Quem está habituado ao futebolês, certamente já terá ouvido a expressão "a melhor defesa é o ataque" (e, se calhar, também ouviu o inverso). A ideia base é a de que enquanto uma equipa ataca, a adversária não consegue fazê-lo, logo o ataque funciona como se fosse uma forma de defesa. Pergunto-me se na esfera política sucederá um fenómeno similar, por exemplo, se a melhor forma de ser de esquerda é ser de direita. Seria no mínimo, conceptualmente interessante.

A direita está tipicamente a associada à economia de mercado, à eficiência da afectação de recursos e ao incentivo à criação de riqueza. A esquerda centra-se mais na equidade e no equilíbrio social, usando os impostos sobre a riqueza criada como mecanismo de nivelamento. Creio que não haverá hoje gente de direita que não defenda uma certa dose de nivelamento social e na esquerda (séria) quem não reconheça méritos à economia de mercado.

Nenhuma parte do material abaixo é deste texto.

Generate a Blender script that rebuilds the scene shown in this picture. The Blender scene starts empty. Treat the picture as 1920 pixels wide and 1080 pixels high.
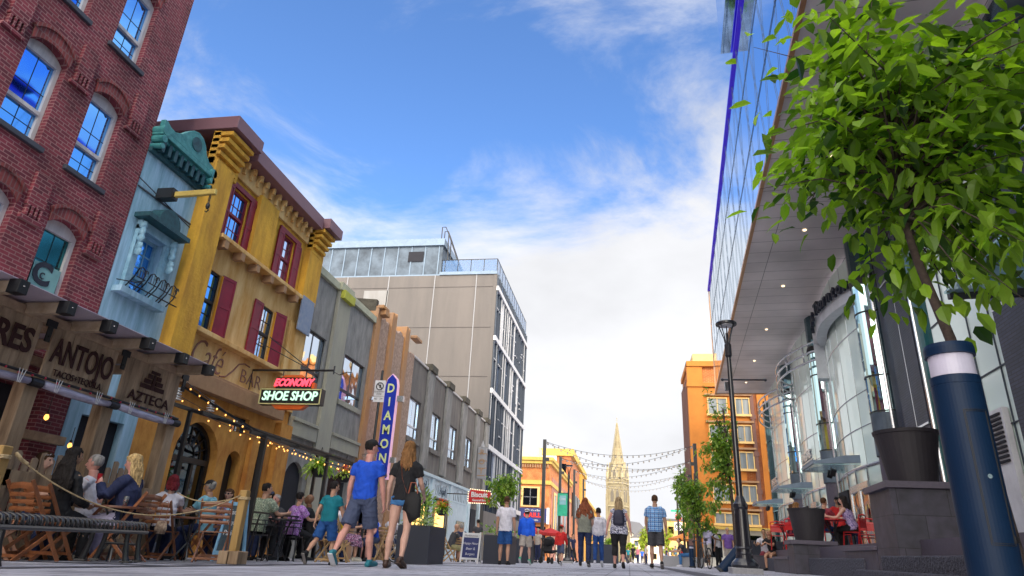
import bpy, bmesh, math, random
import numpy as np
from mathutils import Vector, Matrix, Euler
rad = math.radians
sc = bpy.context.scene
# ---------------------------------------------------------------- camera
FPX = math.sqrt(2990*500-35200)
_U = Vector((160, 2990, -FPX)).normalized()
_Y = Vector((220, -500, -FPX)).normalized()
_X = _Y.cross(_U)
RM = Matrix((_X, _Y, _U))
CAM = Vector((0, 0, .17))
cd = bpy.data.cameras.new('camera'); cam = bpy.data.objects.new('camera', cd); sc.collection.objects.link(cam)
cam.matrix_world = Matrix.Translation(CAM) @ RM.to_4x4()
cd.sensor_width = 36; cd.lens = FPX/1920*36; cd.clip_start = .05; cd.clip_end = 4000
sc.camera = cam
SX, SY = .027, -.009
def gz(x, y): return SX*max(-13, min(13, x)) + SY*y
def ray(px, py): return RM @ Vector((px-960, 540-py, -FPX))
def atY(px, py, y): d = ray(px, py); return CAM + d*(y/d.y)
def atX(px, py, x): d = ray(px, py); return CAM + d*(x/d.x)
# ---------------------------------------------------------------- sky
SUN_EL, SUN_AZ = rad(32), rad(158)      # azimuth from +Y towards +X : behind the camera, to the right
w = bpy.data.worlds.new('World'); sc.world = w; w.use_nodes = True
nt = w.node_tree; N = nt.nodes; Lk = nt.links; N.clear()
def wn(t, **k):
    n = N.new(t)
    for a, b in k.items(): setattr(n, a, b)
    return n
def wmath(op, a, b=None, clamp=False):
    n = wn('ShaderNodeMath', operation=op, use_clamp=clamp)
    for i, v in enumerate((a, b)):
        if v is None: continue
        if isinstance(v, (int, float)): n.inputs[i].default_value = v
        else: Lk.new(v, n.inputs[i])
    return n.outputs[0]
sky = wn('ShaderNodeTexSky', sky_type='NISHITA', sun_disc=False, sun_elevation=SUN_EL, sun_rotation=SUN_AZ, air_density=1.0, dust_density=.4, ozone_density=3.0)
tc = wn('ShaderNodeTexCoord'); sep = wn('ShaderNodeSeparateXYZ'); Lk.new(tc.outputs['Generated'], sep.inputs[0])
zz = wmath('ADD', wmath('MAXIMUM', sep.outputs[2], 0.0), .22)
cmb = wn('ShaderNodeCombineXYZ'); Lk.new(wmath('DIVIDE', sep.outputs[0], zz), cmb.inputs[0]); Lk.new(wmath('DIVIDE', sep.outputs[1], zz), cmb.inputs[1])
mp = wn('ShaderNodeMapping'); mp.inputs['Rotation'].default_value = (0, 0, rad(35)); mp.inputs['Scale'].default_value = (1, .72, 1); mp.inputs['Location'].default_value = (3.1, 1.7, 0)
Lk.new(cmb.outputs[0], mp.inputs[0])
mp3 = wn('ShaderNodeMapping'); mp3.inputs['Rotation'].default_value = (0, rad(25), rad(10)); mp3.inputs['Scale'].default_value = (2.2, 3.0, 4.2); Lk.new(tc.outputs['Generated'], mp3.inputs[0])
n1 = wn('ShaderNodeTexNoise'); n1.inputs['Scale'].default_value = 1.15; n1.inputs['Detail'].default_value = 9; n1.inputs['Roughness'].default_value = .62; n1.inputs['Distortion'].default_value = .55
Lk.new(mp3.outputs[0], n1.inputs['Vector'])
n2 = wn('ShaderNodeTexNoise'); n2.inputs['Scale'].default_value = .42; n2.inputs['Detail'].default_value = 4; Lk.new(mp.outputs[0], n2.inputs['Vector'])
def blob(d, lo, hi):      # 0..1 where the sky direction is near d
    vm = wn('ShaderNodeVectorMath', operation='DOT_PRODUCT'); Lk.new(tc.outputs['Generated'], vm.inputs[0]); vm.inputs[1].default_value = Vector(d).normalized()
    mr = wn('ShaderNodeMapRange', interpolation_type='SMOOTHSTEP'); Lk.new(vm.outputs['Value'], mr.inputs[0]); mr.inputs[1].default_value = lo; mr.inputs[2].default_value = hi
    return mr.outputs[0]
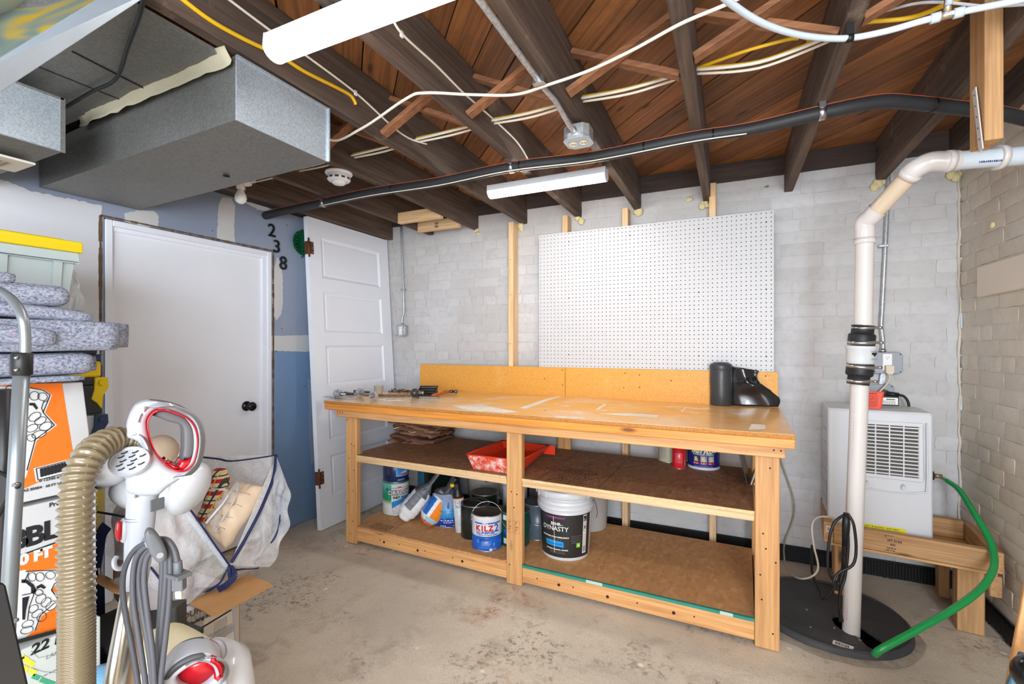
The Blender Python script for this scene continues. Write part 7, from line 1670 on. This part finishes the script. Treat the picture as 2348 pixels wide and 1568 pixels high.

O princípio base subjacente à lógica da economia de mercado, contrariamente à economia de planeamento central, é o de que é impossível que uma única entidade consiga recolher e analisar toda a informação relevante para decidir sobre que bens (ex: telemóveis, carros) e serviços (ex: restaurantes, transportes públicos) devem ser produzidos. Este princípio reconhece que há um limite àquilo que uma qualquer entidade pode saber, especialmente quando alargamos o leque de informação relevante a todos os sectores de actividade. 

Reconhecemos que o princípio acima se aplica à produção de bens e serviços, mas não à distribuição de riqueza e à justiça social. Aí delegamos a tarefa ao Estado, que deve ser capaz de recolher e analisar informação para que tome as melhores decisões no que diz respeito aos mais carenciados. Não deixa de ser interessante que uma sociedade que não confia no Estado para produzir "coisas" (bens e serviços), confie nesse mesmo Estado para "tratar" de pessoas -- na vertente social. É, no mínimo, curioso.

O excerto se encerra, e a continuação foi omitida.